Ulysse, c'est aussi le "maître des liens". il connaît les cordes et les filets, il noue et dénoue les amarres, les cordages de ses navires, le langage. à ce titre, comme le dit
mark alizart (de l'Ecole Anormale Inférieure de la rue Mul), il est comme Homère, le "couseur de vers", il reconstruit son histoire à partir de fragments, il élabore le mythe, il recrée son histoire dans le langage, comme une tapisserie, comme Pénélope elle-même fait et refait le destin sur sa tapisserie sans fin.

Ulysse, c'est un trickster, un poète, chasseur, matelot, un maître des liens, comme les Parques. son histoire est fragmentée, chaotique, portée d'île en île qu'il relie de par ses mots, son langage, comme d'immenses fils, des cordages. un bloggeur, quoi.

22.3.02

i want to live each day for itself like a string of colored beads, and not kill the present by cutting it up in cruel little snippets to fit some desperate architectural draft for a Taj Mahal in the future.

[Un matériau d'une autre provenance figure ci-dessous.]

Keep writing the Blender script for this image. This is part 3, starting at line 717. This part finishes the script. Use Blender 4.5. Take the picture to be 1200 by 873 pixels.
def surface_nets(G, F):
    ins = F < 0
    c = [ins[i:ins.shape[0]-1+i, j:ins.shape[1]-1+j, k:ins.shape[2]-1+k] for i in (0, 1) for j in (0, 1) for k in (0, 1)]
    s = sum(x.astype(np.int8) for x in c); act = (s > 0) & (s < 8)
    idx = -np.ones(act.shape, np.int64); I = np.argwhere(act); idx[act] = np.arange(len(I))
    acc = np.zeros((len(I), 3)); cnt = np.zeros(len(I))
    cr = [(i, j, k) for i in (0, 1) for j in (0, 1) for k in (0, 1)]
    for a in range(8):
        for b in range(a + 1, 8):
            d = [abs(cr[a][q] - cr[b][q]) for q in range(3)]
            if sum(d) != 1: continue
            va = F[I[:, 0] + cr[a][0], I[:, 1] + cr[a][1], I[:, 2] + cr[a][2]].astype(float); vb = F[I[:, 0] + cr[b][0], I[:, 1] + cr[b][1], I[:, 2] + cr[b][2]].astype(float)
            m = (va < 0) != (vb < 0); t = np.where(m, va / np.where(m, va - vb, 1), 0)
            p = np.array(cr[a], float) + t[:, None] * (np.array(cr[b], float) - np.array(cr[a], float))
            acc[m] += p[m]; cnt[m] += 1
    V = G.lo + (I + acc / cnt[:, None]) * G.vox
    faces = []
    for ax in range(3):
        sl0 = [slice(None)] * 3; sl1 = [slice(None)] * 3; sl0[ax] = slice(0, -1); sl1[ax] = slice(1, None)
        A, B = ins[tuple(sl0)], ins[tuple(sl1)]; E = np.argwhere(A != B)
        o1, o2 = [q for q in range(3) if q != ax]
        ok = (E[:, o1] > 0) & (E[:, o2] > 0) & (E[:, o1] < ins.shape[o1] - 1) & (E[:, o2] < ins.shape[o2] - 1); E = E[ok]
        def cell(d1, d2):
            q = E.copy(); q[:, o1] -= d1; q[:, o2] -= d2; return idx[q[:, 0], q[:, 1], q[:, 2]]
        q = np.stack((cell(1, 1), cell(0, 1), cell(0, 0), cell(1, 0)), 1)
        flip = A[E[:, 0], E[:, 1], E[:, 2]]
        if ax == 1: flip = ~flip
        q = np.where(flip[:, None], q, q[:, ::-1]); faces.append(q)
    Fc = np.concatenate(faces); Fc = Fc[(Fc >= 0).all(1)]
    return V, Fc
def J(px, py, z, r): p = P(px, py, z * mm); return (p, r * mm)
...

sylvia plath, journal (dec 11, 1955)

...

description chromatique du jour :
robe - prune foncé
pull - andrinople
collants - ébène

la couleur de ce blog, c'est violet saturne. ça n'existe pas encore dans le dictionnaire des couleurs, mais c'est le nom de mon rouge à lèvres préféré.

...

bon alors, il y a déjà le journal. et puis maintenant il y a aussi le blog. non monsieur ça n'est pas pareil. le journal c'est la vie intérieure, ça ne rigole pas. le blog, c'est le reste. et voilà.